Paul seems to have Isa.52:7 and 57:19 in mind in v.17. But let’s first stop and ponder that Jesus “came”. What does this mean? Why does Paul not simply say “He preached peace . . .”? I suggest Paul is alluding to Jesus being sent from God. He “came” in obedience to the Father and in service of his mission. Thus all that unfolds from Jesus’ work belongs to the fulfillment of that mission – the gathering of all things together under Christ. His preaching and enacting God’s peace thus lies at the very heart of what God is up to in our world. Our experience and practice of this gift of divine peace places us right in the middle of the “action”!

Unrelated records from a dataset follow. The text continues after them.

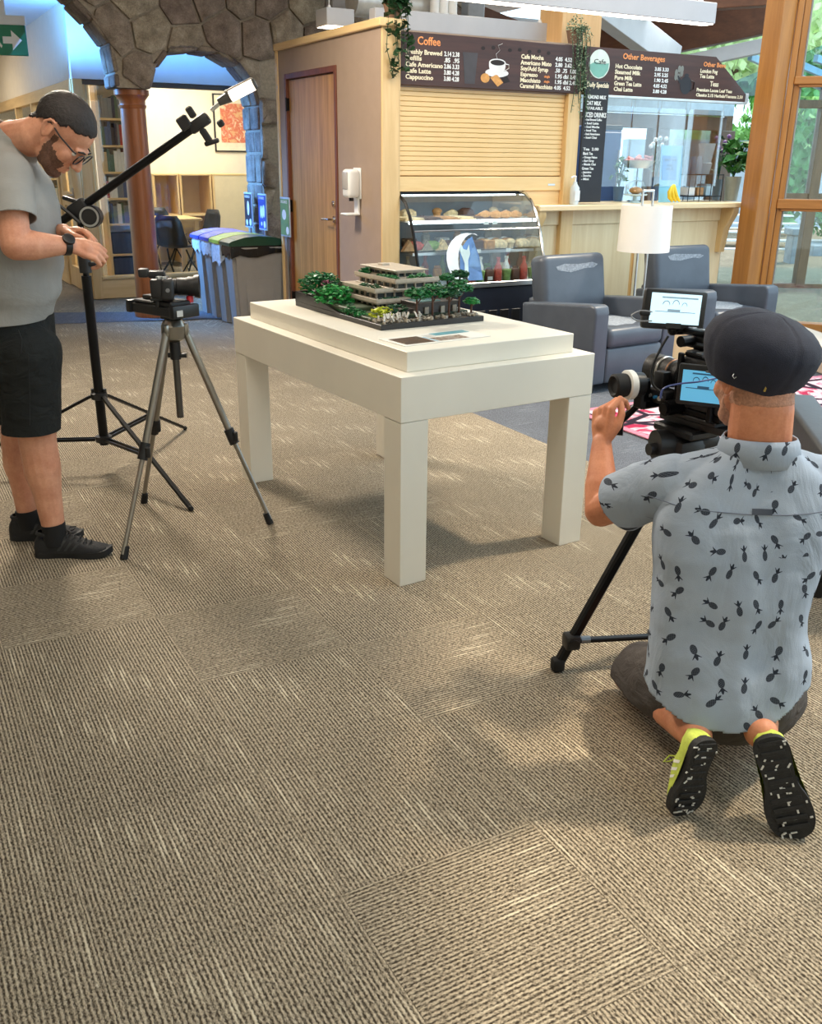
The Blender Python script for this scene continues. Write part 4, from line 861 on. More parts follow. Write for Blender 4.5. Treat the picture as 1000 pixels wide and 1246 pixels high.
# ------------------------------------------------------------------ library behind the arches
P0 = fl(110, 373); pu, pv = (P0 - KC).dot(E1), (P0 - KC).dot(E2)
_, HZ = fr(172, 107, pv); _, ZB = fr(165, 342, pv)
SOF = mk('cove_white', (228, 232, 236), 0.7, var=0.02)
z_top = HZ + 0.72
struct(KO('pier', MAPLEZ, MB().b2((pu, pv, 0), (pu + 0.10, pv + 0.42, HZ), 0.004).b2((pu - 0.012, pv + 0.03, 0.0), (pu, pv + 0.42, HZ), 0.002)))
struct(KO('wall_library_front', SOF, MB().b2((pu, pv, HZ), (pu + 6, pv + 0.12, z_top))))
struct(KO('ceiling_library', SOF, MB().b2((pu - 6, SV1 + 0.35, z_top), (pu + 6, pv + 7, z_top + 0.1))))
struct(KO('wall_library_left', CREAM, MB().b2((pu, pv + 0.12, HZ), (pu + 0.12, pv + 6.5, z_top))))
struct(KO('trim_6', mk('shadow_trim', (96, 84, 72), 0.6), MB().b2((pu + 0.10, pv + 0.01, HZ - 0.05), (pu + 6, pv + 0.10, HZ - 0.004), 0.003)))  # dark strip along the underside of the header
win1 = struct(KO('window_1', MAPLE, MB().b2((pu + 0.10, pv + 0.02, 0), (pu + 3.5, pv + 0.10, ZB - 0.03))))
KO('window_sill', MAPLE, MB().b2((pu + 0.10, pv - 0.02, ZB - 0.03), (pu + 3.5, pv + 0.12, ZB), 0.004), win1)
KO('glass_pane', CLEAR, MB().b2((pu + 0.11, pv + 0.055, ZB), (pu + 3.5, pv + 0.061, HZ - 0.05)), win1, 0)
KO('window_post', MAPLEZ, MB().b2((pu + 0.10, pv + 0.02, ZB), (pu + 0.125, pv + 0.10, HZ - 0.05)), win1)
# left partition: timber frame, door, glass
win2 = struct(KO('window_2', MAPLEY, MB().b2((pu + 0.0, pv + 0.42, HZ - 0.13), (pu + 0.10, pv + 6.5, HZ), 0.003).b2((pu, pv + 1.5, 0.0), (pu + 0.08, pv + 6.5, 0.45))))
for v in (0.46, 1.46, 2.8, 4.2): KO('window_post', MAPLEZ, MB().b2((pu, pv + v, 0), (pu + 0.09, pv + v + 0.09, HZ - 0.13), 0.003), win2)
KO('glass_pane', CLEAR, MB().b2((pu + 0.04, pv + 1.55, 0.45), (pu + 0.046, pv + 6.5, HZ - 0.13)), win2, 0)
dr2 = struct(KO('door_2', MAPLEZ, MB().b2((pu + 0.02, pv + 0.55, 0.01), (pu + 0.06, pv + 0.70, HZ - 0.13)).b2((pu + 0.02, pv + 1.32, 0.01), (pu + 0.06, pv + 1.46, HZ - 0.13)).b2((pu + 0.02, pv + 0.70, 0.01), (pu + 0.06, pv + 1.32, 0.25)).b2((pu + 0.02, pv + 0.70, HZ - 0.28), (pu + 0.06, pv + 1.32, HZ - 0.13)).b2((pu + 0.02, pv + 0.70, 0.95), (pu + 0.06, pv + 1.32, 1.1))))
KO('door_handle', STEEL, MB().b2((pu - 0.002, pv + 0.60, 0.98), (pu + 0.02, pv + 0.66, 1.16), 0.004).cyl((pu - 0.03, pv + 0.63, 1.08), (pu + 0.02, pv + 0.63, 1.08), 0.01).tube([(pu - 0.035, pv + 0.62, 1.08), (pu - 0.035, pv + 0.76, 1.08)], 0.009), dr2)
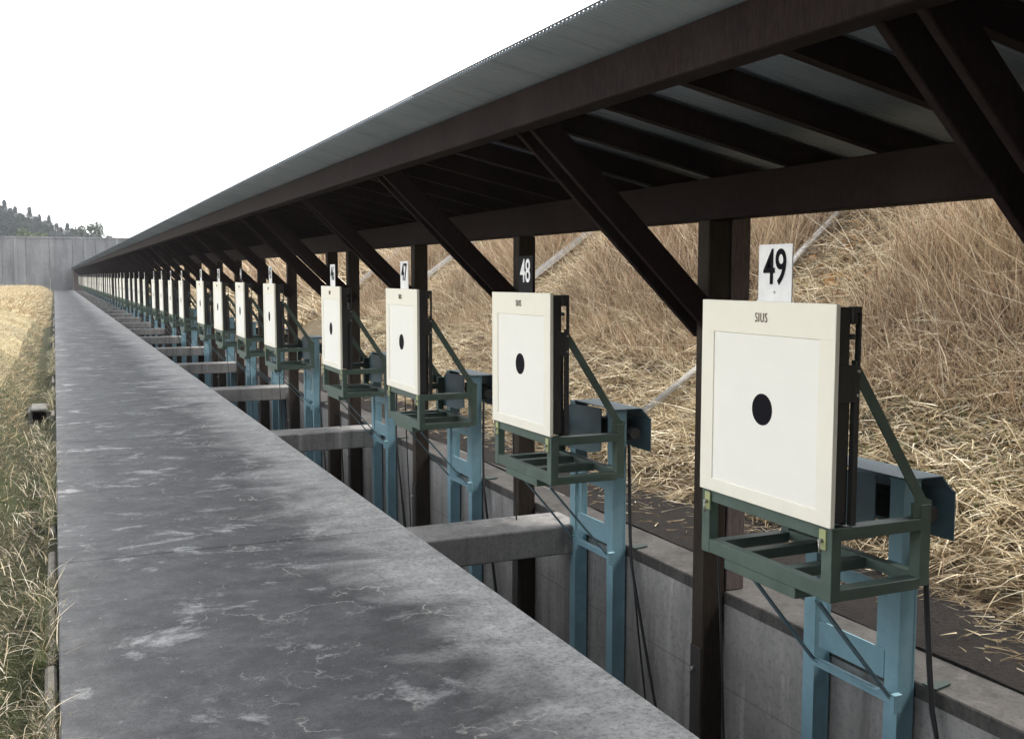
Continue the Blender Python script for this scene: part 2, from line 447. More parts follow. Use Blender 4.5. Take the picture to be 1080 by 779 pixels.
TB = Vector((2.5, 0, .70))           # target base: bottom front edge
HW, TH = .408, .80
def make_target():
    root = empty('shooting_target', TB)
    fp = MB()
    # front frame: four flats around a recessed panel
    fp.box(2.5, 2.52, -HW, HW, .70, .755, .002); fp.box(2.5, 2.52, -HW, HW, 1.372, 1.502, .002)
    fp.box(2.5, 2.52, HW - .085, HW, .754, 1.373, .0015); fp.box(2.5, 2.52, -HW, -HW + .085, .754, 1.373, .0015)
    fr = fp.build('front_frame', 'cream_paint', root, TB)
    p = MB(); p.box(2.5045, 2.518, -HW + .08, HW - .08, .75, 1.377)
    pn = p.build('target_panel', 'white_panel', root, TB)
    b = MB(); r = .062
    pts = [(math.cos(a) * r, 1.082 + math.sin(a) * r) for a in (2 * math.pi * k / 48 for k in range(48))]
    b.prism(pts, 'X', 2.5035, 2.5048); b.build('bullseye', 'ink_black', pn, TB)
    lt = text_mesh('SIUS', .036, .66, -.012, 1.2)
    lo = link('lettering', lt, 'lettering_brown', fr); lo.location = Vector((2.4995, .01, 1.440)) - TB
    # dark electronics housing behind the face
    hs = MB(); hs.box(2.5205, 2.578, -HW + .012, HW - .012, .712, 1.49, .004)
    hs.box(2.578, 2.60, -HW + .03, HW - .03, .70, 1.24, .003)
    hs.build('housing', 'housing_paint', root, TB)
    # side rails with the open hoop at the top corner
    for s in (-1, 1):
        y0, y1 = sorted((s * (HW - .004), s * (HW - .030)))
        q = MB(); q.box(2.6, 2.622, y0, y1, .70, 1.30, .002)
        q.box(2.6145, 2.622, y0, y1, 1.298, 1.47, .001); q.box(2.578, 2.6215, y0, y1, 1.468, 1.492, .002)
        q.box(2.5785, 2.606, y0, y1, 1.43, 1.470, .003); q.box(2.5785, 2.594, y0, y1, 1.375, 1.395, .003)
        q.box(2.53, 2.602, *sorted((s * (HW - .0125), s * (HW - .006))), 1.15, 1.285, .001)
        sr = q.build('side_rail', 'housing_paint', root, TB)
        for z in (1.175, 1.262):
            v = MB(); v.tube([(2.611, s * (HW - .006), z), (2.611, s * (HW + .003), z)], .006, 8)
            v.build('screw', 'steel', sr, TB)
    return root

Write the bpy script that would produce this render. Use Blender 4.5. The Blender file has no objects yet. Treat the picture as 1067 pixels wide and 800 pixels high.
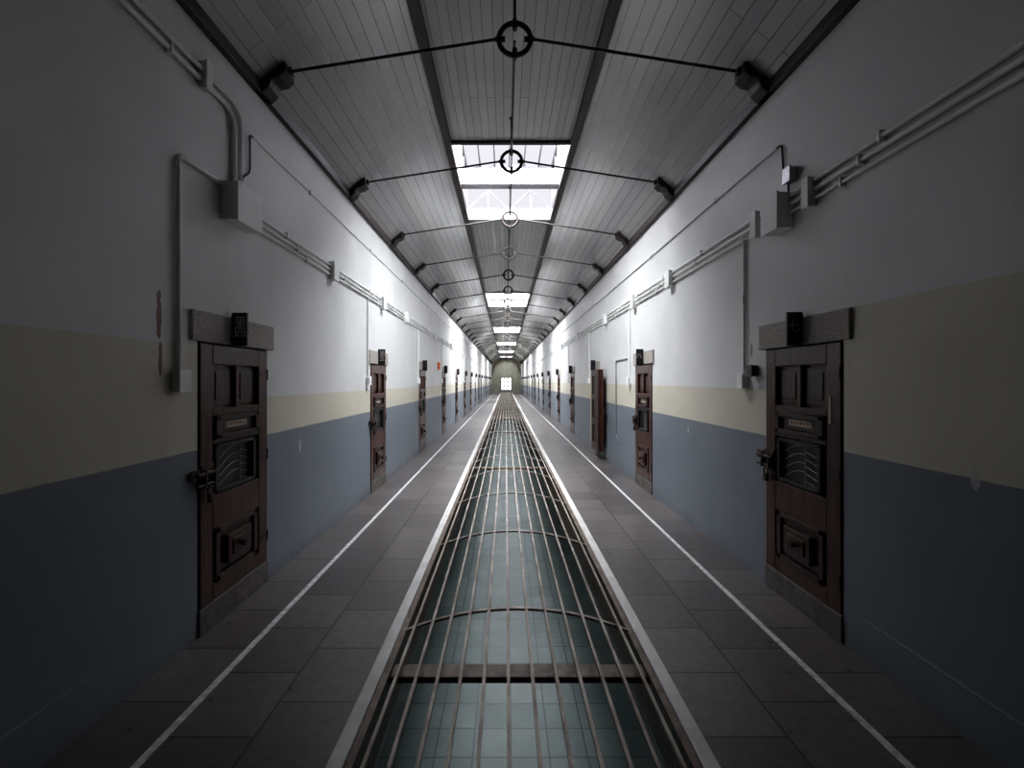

Paul’s reference to the Isaiah passages supports this interpretation. He thereby identifies Jesus as that “messenger who announces peace” (Isa.52:7) and with the “Lord” who proclaims peace “to the far and to the near” (Isa.57:19). The “far” and the “near” are of course the Gentiles and the Jews respectively. Here we get explicit confirmation that the Jews need to be included in God’s peace every bit as much as the Gentiles. "Through him,” Paul claims, both Jews and Gentiles are ushered in the very presence of God the Father. The Holy Spirit, the one Spirit, knits us together in the peace Christ won for us. In this new unity, this new humanity in Christ, we share his intimate access to the Father. Here the well-known Trinitarian principle of “to the Father in the Son through the power of the Holy Spirit” sums up Paul’s discussion in the whole of this section.
This whole section is bracketed by “in Christ Jesus” in v.13 and “through him (Christ)” in v.18. We have seen that he is also the substance of the section. The Father and the Spirit are introduced in v.18 by the “through him”. This reminds us again of the key Christian truth that the only God we know, the true and living God, we know in and as Jesus Christ. He is the “face” and “name” of God[9] for us, and we believe, for the whole world.
One further matter needs attention. Paul uses a lot of sacrificial and temple imagery to describe Christ’s work on the cross. This makes sense in light his calling God’s people “a holy temple” in the next section. Paul pictures Christ as both the one who both offers the sacrifice that heals and unifies and at the same time is himself the offering, the sacrifice, that effects these changes. Sacrifices are, of course, offered at the Temple. It is Christ’s “blood” (v.13) from “his flesh” (v.14) offered on the cross (v.16) that is the sacrifice. On the other hand, as we noted earlier (footnote 2 above), Christ is the subject of all the verbs here. He does all the acting. He offers the sacrifice of himself! Further, the notion of “access” in v.18 suggests drawing near to God in his palace, the Temple.
This picture Christ the priest who offers himself as the sacrifice that heals and unifies in the Temple of his people has important implications for the “sitting,” the experience of God’s lavish grace we need to be faithful and effective participants in God’s subversive counter-revolutionary movement. We will explore this in the last section of this chapter.
[1] The pronoun is in the emphatic position in the Greek. In addition Paul highlights the centrality of Jesus as “himself” our peace by making him the subject of all the verbs in vv.14-18.
[2] See Snodgrass, Ephesians, 128-129.
[3] Snodgrass, Ephesians, 129-130.
[4] William Barclay, cited in John R.W. Stott, God's New Society: The Message of Ephesians (Leicester: Inter-Varsity Press, 1979), 91 (also at http://cruciality.wordpress.com/2009/07/24/christ-is-our-peace-a-reflection-on-ephesians-211%E2%80%9322).
[6] Robert J. Banks, Paul’s Idea of Community (Peabody, MA: Hendricksons Publishers, rev.ed. 1994), 108.
[7] http://wiki.answers.com/Q/What_was_the_third_race.
[8] http://euangelizomai.blogspot.com/2008/02/third-race-kerygma-petrou.html.
[9] From the lyrics of Joan Osborne’s 1995 hit song about God, “One of Us”.